7.3 No Liability for Termination. Neither party will be liable to the other for any termination or expiration of any Services of this Agreement in accordance with its terms.

 

7.4 Survival. The following provisions will survive any expiration or termination of the Agreement: Section 4, 5, 6, 7, and 8.

 

7.5 IP Address. Upon expiration, cancellation or termination of this Agreement, Client shall relinquish any Internet protocol (“IP”) numbers, address or address blocks assigned to Client by R2O white label or its network services supplier (but not the URL or top level domain connected therewith). R2O reserves, in its sole discretion, the right to change or remove any and all such IP numbers, addresses or address blocks.

 

  1. GENERAL

 

8.1 Assignment. Client may not assign this Agreement or any of Client’s rights or obligations hereunder without the prior written consent of R2O, and any such attempted assignment shall be void. This Agreement shall be binding upon the parties’ respective successors and permitted assigns.

 

8.2 Notices. Any notices or communication under this Agreement shall be in writing and shall be deemed delivered to the party receiving such communication at the address specified below (1) on the delivery date if delivered personally to the party, or a representative of the party; (2) one business day after deposit with a commercial overnight carrier, with written verification of receipt; (3) five business days after the mailing date, whether or not received, if sent by postal mail, return receipt requested; (4) on the delivery date if transmitted by confirmed facsimile.

 

If to Retail to Online Marketing:

 

Level 14 & 15, DPulze Cyberjaya, Lingkaran Cyber Point Timur,
Cyber 12, 63000 Cyberjaya, Selangor 

 

If to Client:

 

To Client address provided at account set-up.

 

8.3 Governing Law. This Agreement, and all future agreements Client may enter into with R2O, unless otherwise indicated on such other agreement, will be governed by the laws of the Malaysia, without regard to conflicts of law principles thereof. This is the case regardless of whether you reside or transact business with R2O in Malaysia or elsewhere. If any part of the Agreement is unlawful, void or unenforceable, that part will be deemed severable and will not affect the validity and enforceability of any remaining provisions. This Agreement and R2O policies are subject to change by R2O without notice. Continued usage of the Services after a change to this Agreement by R2O or after a new policy is implemented and posted on the R2O Site constitutes your acceptance of such change or policy.
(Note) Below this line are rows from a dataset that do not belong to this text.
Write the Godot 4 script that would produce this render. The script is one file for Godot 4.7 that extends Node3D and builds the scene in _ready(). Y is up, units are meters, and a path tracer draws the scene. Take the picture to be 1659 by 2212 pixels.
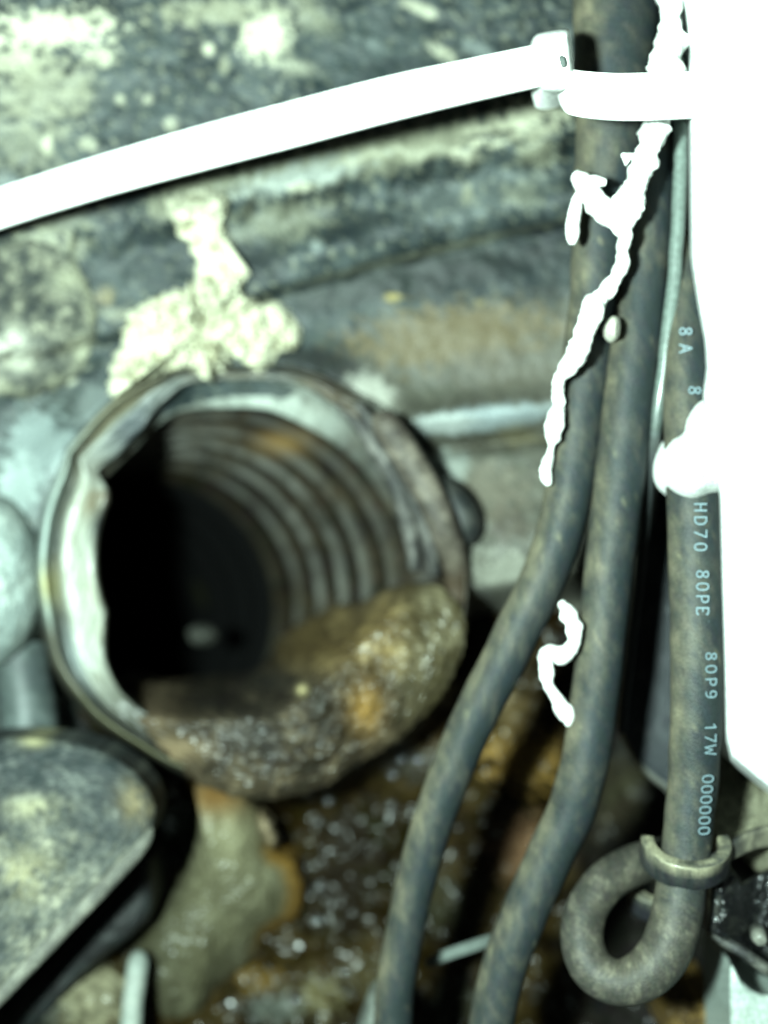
extends Node3D
# A grimy corner of an engine bay: sheet metal, a torn corrugated duct mouth, hoses, a white cable tie. y is up, metres.

const DIST := 0.32            # the lens stands this far in front of the sheet metal (z = 0)
const K := 0.18 / 1659.0      # metres per drawing unit on the plane z = 0
const CX := 829.5
const CY := 1106.0

var low := FastNoiseLite.new()
var mid := FastNoiseLite.new()
var fine := FastNoiseLite.new()
var cell := FastNoiseLite.new()
var speckle: NoiseTexture2D
var grain: NoiseTexture2D
var used := {}

# ---------- helpers ----------
func P(u: float, v: float, z: float) -> Vector3:
	var s := K * (DIST - z) / DIST
	return Vector3((u - CX) * s, (CY - v) * s, z)

func numbered(n: String) -> String:
	if not used.has(n):
		used[n] = 0
		return n
	used[n] += 1
	return "%s_%03d" % [n, used[n]]

func tag(o: Node, label: String, category: String = "", group: String = "", kind: String = ""):
	if label: o.set_meta("label", label)
	if category: o.set_meta("category", category)
	if group: o.set_meta("group", group)
	if kind: o.set_meta("kind", kind)
	return o

func thing(n: String, at: Vector3) -> Node3D:
	var o := Node3D.new()
	o.name = numbered(n)
	add_child(o)
	o.position = at
	return o

func obj(n: String, m: Mesh, mt: Material, parent: Node3D = null) -> MeshInstance3D:
	var o := MeshInstance3D.new()
	o.mesh = m
	o.material_override = mt
	if parent:
		o.name = n
		parent.add_child(o, true)
		o.position = -parent.position
	else:
		o.name = numbered(n)
		add_child(o)
	return o

func mat(rough: float, bump := 0.0, scale := 40.0, coat := 0.0, coat_rough := 0.2, spec := 0.32, bright := false) -> StandardMaterial3D:
	var m := StandardMaterial3D.new()
	m.vertex_color_use_as_albedo = true
	m.roughness = rough
	if not bright: m.albedo_color = Color(0.66, 0.66, 0.66).linear_to_srgb()
	m.metallic_specular = spec
	m.cull_mode = BaseMaterial3D.CULL_DISABLED
	m.uv1_triplanar = true
	m.uv1_world_triplanar = true
	m.uv1_scale = Vector3.ONE * scale
	m.albedo_texture = speckle
	if bump > 0.0:
		m.heightmap_enabled = true
		m.heightmap_scale = bump
		m.heightmap_texture = grain
	if coat > 0.0:
		m.clearcoat_enabled = true
		m.clearcoat = coat
		m.clearcoat_roughness = coat_rough
	return m

# mode 0: normals towards the viewer's side (+z); 1: away from each row's middle; -1: towards it
func grid(pts: PackedVector3Array, cols: PackedColorArray, nr: int, nc: int, ring: bool, mode: int, skip := PackedByteArray()) -> ArrayMesh:
	var idx := PackedInt32Array()
	var wide := nc if ring else nc - 1
	for r in nr - 1:
		for c in wide:
			var a := r * nc + c
			var b := r * nc + (c + 1) % nc
			var d := a + nc
			var e := b + nc
			if skip.size() and (skip[a] or skip[b] or skip[d] or skip[e]): continue
			idx.append(a); idx.append(b); idx.append(e)
			idx.append(a); idx.append(e); idx.append(d)
	var nrm := PackedVector3Array()
	nrm.resize(pts.size())
	for i in range(0, idx.size(), 3):
		var a := pts[idx[i]]
		var n := (pts[idx[i + 2]] - a).cross(pts[idx[i + 1]] - a)
		nrm[idx[i]] += n
		nrm[idx[i + 1]] += n
		nrm[idx[i + 2]] += n
	var agree := 0.0
	for r in range(0, nr, maxi(1, nr / 16)):
		var mid_p := Vector3.ZERO
		for c in nc: mid_p += pts[r * nc + c]
		mid_p /= nc
		for c in range(0, nc, maxi(1, nc / 24)):
			var n := nrm[r * nc + c]
			agree += n.z if mode == 0 else n.dot(pts[r * nc + c] - mid_p) * mode
	var flip := agree < 0.0
	for i in nrm.size():
		var n := nrm[i]
		nrm[i] = Vector3(0, 0, 1) if n.length_squared() < 1e-30 else (-n.normalized() if flip else n.normalized())
	if flip:
		for i in range(0, idx.size(), 3):
			var t := idx[i + 1]
			idx[i + 1] = idx[i + 2]
			idx[i + 2] = t
	var arr := []
	arr.resize(Mesh.ARRAY_MAX)
	arr[Mesh.ARRAY_VERTEX] = pts
	arr[Mesh.ARRAY_NORMAL] = nrm
	arr[Mesh.ARRAY_COLOR] = cols
	arr[Mesh.ARRAY_INDEX] = idx
	var m := ArrayMesh.new()
	m.add_surface_from_arrays(Mesh.PRIMITIVE_TRIANGLES, arr)
	return m

func cat(a, b, c, d, t: float):
	return 0.5 * ((2.0 * b) + (c - a) * t + (2.0 * a - 5.0 * b + 4.0 * c - d) * t * t + (3.0 * b - a - 3.0 * c + d) * t * t * t)

# path entries: [u, v, z, half width in units, (half thickness in units)]
func along(path: Array, n: int) -> Array:
	var k := path.size()
	var res := []
	for i in n + 1:
		var f := float(i) / n * (k - 1)
		var j := mini(int(f), k - 2)
		var t := f - j
		var row := []
		for q in path[0].size():
			row.append(cat(float(path[maxi(j - 1, 0)][q]), float(path[j][q]), float(path[j + 1][q]), float(path[mini(j + 2, k - 1)][q]), t))
		res.append(row)
	return res

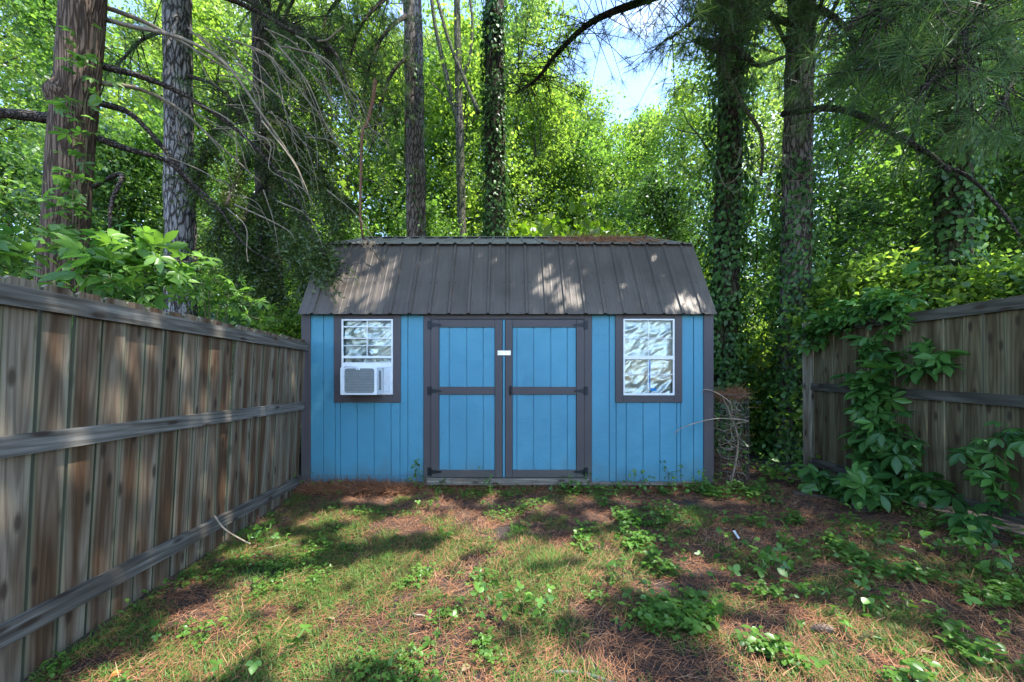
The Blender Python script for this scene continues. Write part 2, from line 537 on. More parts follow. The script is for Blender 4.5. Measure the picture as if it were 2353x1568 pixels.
def mat_roof_top():
    m = N("weathered_roof_metal")
    d = m.noise(m.coords((2.5, 2.5, 2.5)), 1.0, 6, 0.65)
    c = m.ramp(d, [(0.3, (0.14, 0.13, 0.11)), (0.55, (0.22, 0.20, 0.17)), (0.75, (0.15, 0.15, 0.09))])
    return m.principled(c, 0.7, 0.05, m.bump(d, 0.2, 0.004), 0.3)


def mat_foil():
    m = N("reflective_foil")
    f = m.noise(m.coords((14, 14, 22)), 1.0, 5, 0.6, 0.8)
    return m.principled((0.64, 0.66, 0.65), m.ramp(f, [(0.3, 0.36), (0.7, 0.48)]), 0.9, m.bump(f, 0.25, 0.02), 0.5)


def mat_glass():
    m = N("window_glass")
    fr = m.n("Fresnel"); m.set(fr, "IOR", 1.35)
    tr = m.n("BsdfTransparent"); m.set(tr, "Color", (0.93, 0.96, 0.95, 1))
    g = m.n("BsdfGlossy"); m.set(g, "Roughness", 0.03)
    x = m.n("MixShader")
    m.t.links.new(fr.outputs[0], x.inputs[0]); m.t.links.new(tr.outputs[0], x.inputs[1]); m.t.links.new(g.outputs[0], x.inputs[2])
    m.t.links.new(x.outputs[0], m.out.inputs["Surface"])
    return m.m


M['straw'] = mat_straw(); M['ground'] = mat_ground(); M['roof'] = mat_roof(); M['roof_top'] = mat_roof_top()
M['foil'] = mat_foil(); M['glass'] = mat_glass()

# ---------------------------------------------------------------- ground
def ground_axis(lo, hi, flo, fhi, step):
    a = np.arange(flo, fhi, step)
    l = flo - np.geomspace(0.4, flo - lo, 14)[::-1]
    h = fhi + np.geomspace(0.4, hi - fhi, 14)
    return np.concatenate([l, a, h])
gx = ground_axis(-400, 400, -5, 7, 0.12)
gy = ground_axis(-300, 500, -0.5, 10, 0.12)
GX, GY = np.meshgrid(gx, gy)
near = np.clip(1 - (np.maximum(np.abs(GX) - 8, 0) + np.maximum(np.abs(GY - 4) - 8, 0)) / 10, 0, 1)
GZ = gz(GX, GY) * near
GZ += near * np.array([0.012 * mnoise.noise((a * 2.2, b * 2.2, 3.1)) + 0.008 * mnoise.noise((a * 7, b * 7, 1.1)) for a, b in zip(GX.ravel(), GY.ravel())]).reshape(GX.shape)
nx_, ny_ = len(gx), len(gy)
idx = np.arange(nx_ * ny_).reshape(ny_, nx_)
quads = np.stack([idx[:-1, :-1], idx[:-1, 1:], idx[1:, 1:], idx[1:, :-1]], -1).reshape(-1, 4)
g = place("ground", np_mesh("ground", np.stack([GX, GY, GZ], -1).reshape(-1, 3), quads, M['ground'], smooth=True))
tag(g, "brown forest floor of pine straw and bare soil under the shed and yard", kind="structure")

# ---------------------------------------------------------------- shed
WY = 4.48
SC = WY / F
HW = 2.44
def wx(px): return (px - CX) * SC
def wz(py): return CZ + (HY - py) * SC
shed = empty("garden_shed", (0, WY, 0), "blue wooden barn shed with dark trim, double doors and brown metal gambrel roof", "shed")
OFF = Vector((0, -WY, 0))
def sp(mb, name, mat, parent=None, smooth=False):
    """shed part given in world coordinates"""
    o = mb.build(name, mat, parent or shed, smooth)
    o.location = OFF if (parent or shed) is shed else (0, 0, 0)
    return o

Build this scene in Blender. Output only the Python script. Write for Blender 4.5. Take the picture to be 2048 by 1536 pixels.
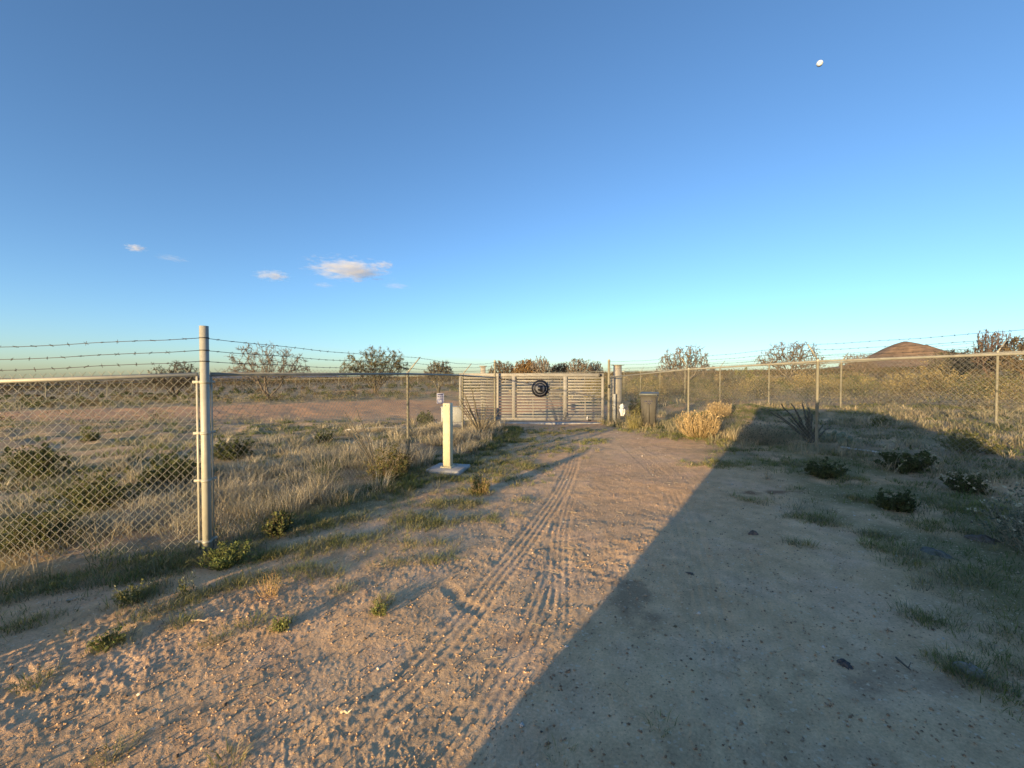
import bpy, math, random
import numpy as np
from mathutils import Vector, Matrix
R = math.radians
rng = np.random.default_rng(7)
random.seed(7)
sc = bpy.context.scene
for o in list(bpy.data.objects):
    bpy.data.objects.remove(o)
C = sc.collection

# ------------------------------------------------------------------ camera
F = 845.0                      # focal length in photo pixels (2048 wide)
PITCH = math.atan(18 / F)
CAMZ = 1.5
cam = bpy.data.cameras.new('camera')
cam.sensor_width = 36.0
cam.lens = F / 2048 * 36
cam.clip_start = 0.05
cam.clip_end = 60000
camo = bpy.data.objects.new('camera', cam)
camo.location = (0, 0, CAMZ)
camo.rotation_euler = (R(90) - PITCH, 0, 0)
C.objects.link(camo)
sc.camera = camo

# ------------------------------------------------------------------ sky and sun
AZ = R(34.0)                   # shadows fall to the right of the view axis by this much
SUN_EL = R(5.2)
to_sun = Vector((-math.sin(AZ) * math.cos(SUN_EL), -math.cos(AZ) * math.cos(SUN_EL), math.sin(SUN_EL)))
w = bpy.data.worlds.new('World')
sc.world = w
w.use_nodes = True
nt = w.node_tree
nt.nodes.clear()
sky = nt.nodes.new('ShaderNodeTexSky')
sky.sky_type = 'NISHITA'
sky.sun_disc = False
sky.sun_elevation = SUN_EL
sky.sun_rotation = math.atan2(to_sun.x, to_sun.y)
sky.altitude = 900
sky.air_density = 0.8
sky.dust_density = 1.3
sky.ozone_density = 2.6
bg = nt.nodes.new('ShaderNodeBackground')
bg.inputs['Strength'].default_value = 0.15
wo = nt.nodes.new('ShaderNodeOutputWorld')
nt.links.new(sky.outputs[0], bg.inputs[0])
nt.links.new(bg.outputs[0], wo.inputs[0])

sun = bpy.data.lights.new('sun', 'SUN')
sun.energy = 4.5
sun.angle = R(0.5)
sun.color = (1.0, 0.70, 0.34)
suno = bpy.data.objects.new('sun', sun)
suno.rotation_euler = to_sun.to_track_quat('Z', 'Y').to_euler()
C.objects.link(suno)

sc.view_settings.view_transform = 'Standard'
sc.view_settings.look = 'None'
sc.view_settings.exposure = 1.3
sc.view_settings.gamma = 1
sc.view_settings.use_curve_mapping = False
sc.render.engine = 'CYCLES'
sc.cycles.max_bounces = 6
sc.cycles.diffuse_bounces = 3
sc.cycles.glossy_bounces = 2
sc.cycles.transmission_bounces = 3
sc.cycles.transparent_max_bounces = 6
sc.cycles.volume_bounces = 3
sc.cycles.use_denoising = True
sc.cycles.sample_clamp_indirect = 6

# ------------------------------------------------------------------ helpers
def _h(ix, iy, seed):
    a = (ix.astype(np.int64) * 374761393 + iy.astype(np.int64) * 668265263 + seed * 974711) & 0xFFFFFFFF
    a = ((a ^ (a >> 13)) * 1274126177) & 0xFFFFFFFF
    a = ((a ^ (a >> 16)) * 2246822519) & 0xFFFFFFFF
    return ((a ^ (a >> 15)) & 0xFFFFFF) / float(0xFFFFFF)

def vn(x, y, seed=0):
    """value noise in 0..1"""
    ix = np.floor(x); iy = np.floor(y)
    fx = x - ix; fy = y - iy
    fx = fx * fx * (3 - 2 * fx); fy = fy * fy * (3 - 2 * fy)
    a = _h(ix, iy, seed); b = _h(ix + 1, iy, seed)
    c = _h(ix, iy + 1, seed); d = _h(ix + 1, iy + 1, seed)
    return (a * (1 - fx) + b * fx) * (1 - fy) + (c * (1 - fx) + d * fx) * fy

def fbm(x, y, seed=0, octaves=4):
    s = 0; a = 0.5; t = 0
    for k in range(octaves):
        s = s + a * vn(x * 2 ** k + 17.3 * k, y * 2 ** k - 9.1 * k, seed + k); t += a; a *= 0.5
    return s / t

def sstep(a, b, x):
    t = np.clip((x - a) / (b - a), 0, 1)
    return t * t * (3 - 2 * t)

def mesh_np(name, verts, faces, smooth=False, col=None):
    """faces: list of int arrays (n, k)"""
    verts = np.asarray(verts, dtype=np.float32).reshape(-1, 3)
    me = bpy.data.meshes.new(name)
    me.vertices.add(len(verts))
    me.vertices.foreach_set('co', verts.ravel())
    idx = []; tot = []
    for f in faces:
        f = np.asarray(f, dtype=np.int32)
        if len(f) == 0: continue
        idx.append(f.ravel()); tot.append(np.full(len(f), f.shape[1], dtype=np.int32))
    idx = np.concatenate(idx); tot = np.concatenate(tot)
    start = np.concatenate([[0], np.cumsum(tot)[:-1]]).astype(np.int32)
    me.loops.add(len(idx)); me.loops.foreach_set('vertex_index', idx)
    me.polygons.add(len(tot)); me.polygons.foreach_set('loop_start', start)
    me.polygons.foreach_set('loop_total', tot)
    if smooth:
        me.polygons.foreach_set('use_smooth', np.ones(len(tot), dtype=bool))
    me.update(calc_edges=True)
    if col is not None:
        at = me.attributes.new('col', 'FLOAT_COLOR', 'POINT')
        c4 = np.ones((len(verts), 4), dtype=np.float32); c4[:, :3] = col
        at.data.foreach_set('color', c4.ravel())
    return me

def obj(name, me, mat=None, parent=None, loc=None):
    o = bpy.data.objects.new(name, me)
    C.objects.link(o)
    if mat is not None and me is not None and not me.materials:
        me.materials.append(mat)
    if parent is not None: o.parent = parent
    if loc is not None: o.location = loc
    return o

def tag(o, label=None, cat=None, group=None, kind=None):
    if label: o['label'] = label
    if cat: o['category'] = cat
    if group: o['group'] = group
    if kind: o['kind'] = kind
    return o

def thing(name, label, cat, loc=(0, 0, 0), rz=0, group=None):
    o = bpy.data.objects.new(name, None)
    C.objects.link(o)
    o.location = loc; o.rotation_euler = (0, 0, rz); o.empty_display_size = 0.1
    return tag(o, label, cat, group)

class MB:
    """collects shapes into one mesh"""
    def __init__(s): s.v = []; s.f = []; s.n = 0
    def add(s, v, f):
        v = np.asarray(v, dtype=float).reshape(-1, 3)
        s.v.append(v)
        for a in f: s.f.append(np.asarray(a, dtype=np.int64) + s.n)
        s.n += len(v)
    def box(s, c, d, rz=0, taper=1.0, bev=0.0):
        x, y, z = d[0] / 2, d[1] / 2, d[2] / 2
        if bev <= 0:
            v = np.array([[-x, -y, -z], [x, -y, -z], [x, y, -z], [-x, y, -z],
                          [-x * taper, -y * taper, z], [x * taper, -y * taper, z], [x * taper, y * taper, z], [-x * taper, y * taper, z]])
            f = [[(0, 3, 2, 1), (4, 5, 6, 7), (0, 1, 5, 4), (1, 2, 6, 5), (2, 3, 7, 6), (3, 0, 4, 7)]]
        else:
            b = min(bev, x * .49, y * .49, z * .49)
            rings = []
            def oct_(hx, hy, zz, bb):
                return [(-hx + bb, -hy, zz), (hx - bb, -hy, zz), (hx, -hy + bb, zz), (hx, hy - bb, zz),
                        (hx - bb, hy, zz), (-hx + bb, hy, zz), (-hx, hy - bb, zz), (-hx, -hy + bb, zz)]
            v = (oct_(x - b, y - b, -z, b * .5) + oct_(x, y, -z + b, b) + oct_(x * taper, y * taper, z - b, b) + oct_((x - b) * taper, (y - b) * taper, z, b * .5))
            v = np.array(v)
            q = []
            for r in range(3):
                for k in range(8):
                    q.append((r * 8 + k, r * 8 + (k + 1) % 8, r * 8 + 8 + (k + 1) % 8, r * 8 + 8 + k))
            f = [q, [tuple(range(7, -1, -1)), tuple(range(24, 32))]]
        cr, sr = math.cos(rz), math.sin(rz)
        v = v @ np.array([[cr, sr, 0], [-sr, cr, 0], [0, 0, 1]]) + np.array(c)
        s.add(v, f); return s
    def tube(s, pts, r, sides=8, cap=True):
        pts = [Vector(p) for p in pts]; n = len(pts)
        rr = [r] * n if not hasattr(r, '__len__') else r
        vs = []
        up = None
        for i, p in enumerate(pts):
            d = (pts[min(i + 1, n - 1)] - pts[max(i - 1, 0)]).normalized()
            if up is None:
                up = Vector((0, 0, 1)) if abs(d.z) < .9 else Vector((1, 0, 0))
            a = d.cross(up).normalized(); b = a.cross(d).normalized(); up = b
            for k in range(sides):
                t = 2 * math.pi * k / sides
                vs.append(p + (a * math.cos(t) + b * math.sin(t)) * rr[i])
        q = [(i * sides + k, i * sides + (k + 1) % sides, (i + 1) * sides + (k + 1) % sides, (i + 1) * sides + k)
             for i in range(n - 1) for k in range(sides)]
        f = [q]
        if cap:
            f.append([tuple(range(sides - 1, -1, -1)), tuple(range((n - 1) * sides, n * sides))])
        s.add(np.array([tuple(v) for v in vs]), f); return s
    def lathe(s, c, prof, sides=16):
        """prof: list of (radius, z)"""
        n = len(prof)
        v = [(c[0] + r * math.cos(2 * math.pi * k / sides), c[1] + r * math.sin(2 * math.pi * k / sides), c[2] + z) for r, z in prof for k in range(sides)]
        q = [(i * sides + k, i * sides + (k + 1) % sides, (i + 1) * sides + (k + 1) % sides, (i + 1) * sides + k) for i in range(n - 1) for k in range(sides)]
        s.add(v, [q, [tuple(range(sides - 1, -1, -1)), tuple(range((n - 1) * sides, n * sides))]]); return s
    def prism(s, pts2, y0, y1):
        """polygon in x,z extruded along y"""
        n = len(pts2)
        v = [(p[0], y0, p[1]) for p in pts2] + [(p[0], y1, p[1]) for p in pts2]
        q = [(k, (k + 1) % n, n + (k + 1) % n, n + k) for k in range(n)]
        s.add(v, [q, [tuple(range(n - 1, -1, -1)), tuple(range(n, 2 * n))]]); return s
    def segs(s, P0, P1, r0, r1, sides=3):
        v, f = segs_arrays(P0, P1, r0, r1, sides)
        s.add(v, [f]); return s
    def mesh(s, name, smooth=False):
        by = {}
        for a in s.f:
            if a.ndim == 1: a = a.reshape(1, -1)
            by.setdefault(a.shape[1], []).append(a)
        me = mesh_np(name, np.concatenate(s.v), [np.concatenate(a) for a in by.values()], smooth)
        return me
    def build(s, name, mat, parent=None, smooth=False, loc=None):
        return obj(name, s.mesh(name, smooth), mat, parent, loc)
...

We encourage you to regularly check the R2O Site for any changes or additions.

 

8.4 Modifications. No modifications, amendment, supplement to or waiver of this Agreement or any exhibit hereunder, or any of their provisions shall be binding upon the parties hereto unless made in writing and duly signed by both parties.

 

8.5 Waiver. A failure of either party to exercise any right provided for herein shall not be deemed to be a waiver of any right hereunder.

 

8.6 Severability. In the event any one or more of the provisions of the Agreement or any exhibit is invalid or otherwise unenforceable, the enforceability of remaining provisions shall be unimpaired.

 

8.7 Force Majeure. R2O and its affiliates, agents, employees, or licensors (including third party service providers) shall not be liable for failure to perform any obligation under this Agreement if such failure is caused by the occurrence of any contingency beyond the reasonable control of such party, including without limitation, fire, flood, strike, and other industrial disturbance, failure to transport, accident, ware, riot, insurrection, act of God or order of governmental agency. Performance shall be resumed as soon as possible after cessation of such cause. However, if such inability to perform continues for fifteen (15) days, the other party may terminate this Agreement without penalty and without further notice.

 

8.8 Independent Contractors. The parties to this Agreement are independent contractors. Neither party is an agent, representative, or partner of the other party. Neither party shall have any right, power or authority to enter into any agreement for or on behalf of, or incur any obligation or liability of, or to otherwise bind, the other party. This Agreement shall not be interpreted or construed to create an association, agency, joint venture or partnership between the parties or to impose any liability attributable to such a relationship upon either party.

 

8.9 Terms of Services. Client agrees to be bound by R2O’s TOS for all Services and products used by Client. The current TOS can be found on R2O’s website at https://r2oacademy.com/. Should Client disagree with any updates to R2O’s TOS, it is Client’s responsibility to notify R2O of Client’s desire to terminate their Services immediately.

 

8.10 Implied Agreement. CONTINUED USE OF THE SERVICES AND/OR PRODUCTS CONSTITUTES IMPLIED AGREEMENT WITH THIS AGREEMENT AND R2O’S TOS IN THEIR ENTIRETY. BY USING THE SERVICES, CLIENT AGREES TO BE BOUND BY ALL TERMS ASSOCIATED WITH SAID SERVICES, INCLUDING THIS AGREMEENT AND THE TOS.

 

CLIENT’S ONLY RECOURSE IN THE EVENT OF A DISAGREEMENT IS TO TERMINATE THIS CONTRACT IMMEDIATELY IN ACCORDANCE WITH SECTION 7 HEREIN.

 

8.11 Entire Agreement. This Agreement and the exhibits reference herein, sets forth the entire agreement, and supersedes any and all prior agreements of the parties with respect to the transactions set forth herein. Neither party shall be bound by, and each party specifically objects to, any term, conditions or other provisions which are different from or in which is proffered by the other party in any correspondence or other document, unless the party to be bound thereby specifically agrees to such provision in writing.

 

8.12 No Party Deemed Drafter. In the event that any provision hereof is construed by a court of law or equity or an arbitrator, no provision herein shall be construed more harshly against either party as drafter.